What Are the Disadvantages of Live Selling?
Live selling relies on a host’s charisma and stable technology. If the presenter lacks energy or the stream glitches, conversions drop quickly. High-traffic moments can also trigger inventory errors without real-time backend sync.
What Is the Most Used Livestreaming Platform?
Globally, Taobao (via its livestream app Diantao), is the most used livestreaming platform for live commerce, with around 900 million monthly users.
What Is the Future of Live Selling?
Live selling is projected to grow globally with a CAGR of roughly 40% until 2033. As it soars in popularity, companies will likely integrate features from other emerging technological trends into their platforms. For instance, they might use vision AI agents for coaching novice sellers or agentic shopping assistants for automated purchasing.
What Is the Highest Selling Online Platform?

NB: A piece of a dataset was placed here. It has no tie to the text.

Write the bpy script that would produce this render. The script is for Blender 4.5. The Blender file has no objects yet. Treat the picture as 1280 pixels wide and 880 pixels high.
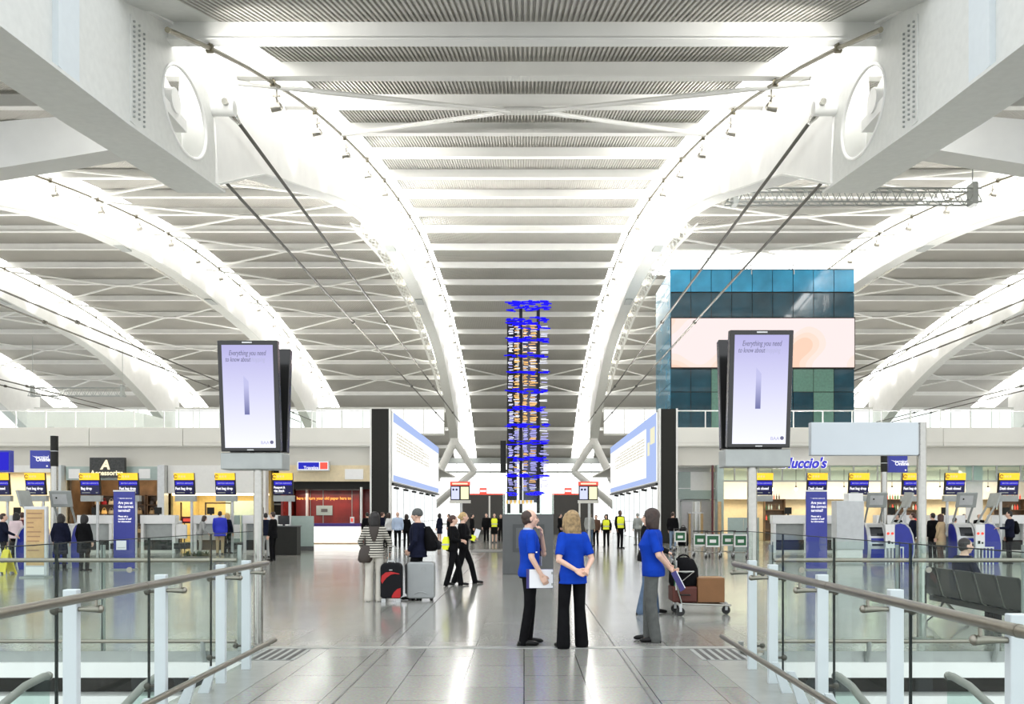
import bpy, bmesh, math, random
from mathutils import Vector, Matrix, Quaternion
random.seed(7)
R = math.radians
PI = math.pi
scene = bpy.context.scene
COL = scene.collection

# ------------------------------------------------------------------ camera frame used to take measurements off the photograph
F, CX, CY, EYE = 1100.0, 655.0, 643.0, 1.65
def X(px, Y): return (px - CX) * Y / F
def Z(py, Y): return EYE + (CY - py) * Y / F
def FY(py): return EYE * F / (py - CY)

# ------------------------------------------------------------------ materials
def new_mat(name):
    m = bpy.data.materials.new(name); m.use_nodes = True
    nt = m.node_tree; nt.nodes.clear()
    out = nt.nodes.new('ShaderNodeOutputMaterial')
    return m, nt, out
def mat(name, col, rough=0.5, metal=0.0, emit=0.0, ecol=None, vary=0.06, scale=6.0, spec=0.5, bump=0.0):
    m, nt, out = new_mat(name)
    b = nt.nodes.new('ShaderNodeBsdfPrincipled')
    nt.links.new(b.outputs[0], out.inputs[0])
    c = (col[0], col[1], col[2], 1)
    b.inputs['Base Color'].default_value = c
    b.inputs['Roughness'].default_value = rough
    b.inputs['Metallic'].default_value = metal
    b.inputs['Specular IOR Level'].default_value = spec
    if vary > 0:
        tc = nt.nodes.new('ShaderNodeTexCoord')
        n = nt.nodes.new('ShaderNodeTexNoise'); n.inputs['Scale'].default_value = scale; n.inputs['Detail'].default_value = 4
        r = nt.nodes.new('ShaderNodeValToRGB')
        r.color_ramp.elements[0].position = 0.3; r.color_ramp.elements[1].position = 0.7
        r.color_ramp.elements[0].color = tuple(max(0, v*(1-vary)) for v in col[:3]) + (1,)
        r.color_ramp.elements[1].color = tuple(min(1, v*(1+vary)) for v in col[:3]) + (1,)
        nt.links.new(tc.outputs['Object'], n.inputs['Vector'])
        nt.links.new(n.outputs['Fac'], r.inputs['Fac'])
        nt.links.new(r.outputs['Color'], b.inputs['Base Color'])
        if bump > 0:
            bp = nt.nodes.new('ShaderNodeBump'); bp.inputs['Strength'].default_value = bump
            nt.links.new(n.outputs['Fac'], bp.inputs['Height']); nt.links.new(bp.outputs[0], b.inputs['Normal'])
    if emit > 0:
        e = ecol or col
        b.inputs['Emission Color'].default_value = (e[0], e[1], e[2], 1)
        b.inputs['Emission Strength'].default_value = emit
    return m
def glass_mat(name, tint=(0.945, 0.98, 0.965), ior=1.45, rough=0.01, gain=1.0):
    m, nt, out = new_mat(name)
    t = nt.nodes.new('ShaderNodeBsdfTransparent'); t.inputs[0].default_value = (*tint, 1)
    g = nt.nodes.new('ShaderNodeBsdfGlossy'); g.inputs['Roughness'].default_value = rough; g.inputs[0].default_value = (1, 1, 1, 1)
    f = nt.nodes.new('ShaderNodeFresnel'); f.inputs[0].default_value = ior
    mu = nt.nodes.new('ShaderNodeMath'); mu.operation = 'MULTIPLY'; mu.inputs[1].default_value = gain
    mx = nt.nodes.new('ShaderNodeMixShader')
    ge = nt.nodes.new('ShaderNodeNewGeometry'); iv = nt.nodes.new('ShaderNodeMath'); iv.operation = 'SUBTRACT'; iv.inputs[0].default_value = 1.0
    m2 = nt.nodes.new('ShaderNodeMath'); m2.operation = 'MULTIPLY'
    nt.links.new(ge.outputs['Backfacing'], iv.inputs[1]); nt.links.new(iv.outputs[0], m2.inputs[1])
    nt.links.new(f.outputs[0], mu.inputs[0]); nt.links.new(mu.outputs[0], m2.inputs[0]); nt.links.new(m2.outputs[0], mx.inputs[0])
    nt.links.new(t.outputs[0], mx.inputs[1]); nt.links.new(g.outputs[0], mx.inputs[2])
    nt.links.new(mx.outputs[0], out.inputs[0])
    return m
def emis(name, col, s=1.0):
    m, nt, out = new_mat(name)
    e = nt.nodes.new('ShaderNodeEmission'); e.inputs[0].default_value = (*col, 1); e.inputs[1].default_value = s
    nt.links.new(e.outputs[0], out.inputs[0]); return m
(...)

By gross merchandise value (GMV), Amazon is the highest-selling online marketplace—live or otherwise. In 2024, it generated approximately $800 billion in total sales volume.
Conclusion
In this guide, we looked at some of the most popular live selling platforms and tools available today.
Each one takes a different approach, from algorithm-led impulse buying to owned-site community building to gamified auctioning.
But beyond vendor differences, they all highlight important product lessons, like:
- Design for real-time engagement
- Build urgency intentionally
- Reward sellers and buyers
- Create the systems that attract the user base you want
If you’re adding live commerce to a pre-existing platform, adapt your existing strengths to the format to pull in your existing user base, like a successful content type or a unique commerce flow.
If you’re beginning from zero, start small and intentional with an MVP in a limited market; you won’t find your thing immediately, but with enough time and experimentation, you can find the defining feature that sets you apart, like TikTok’s algorithm or Skeepers’ social proof infrastructure.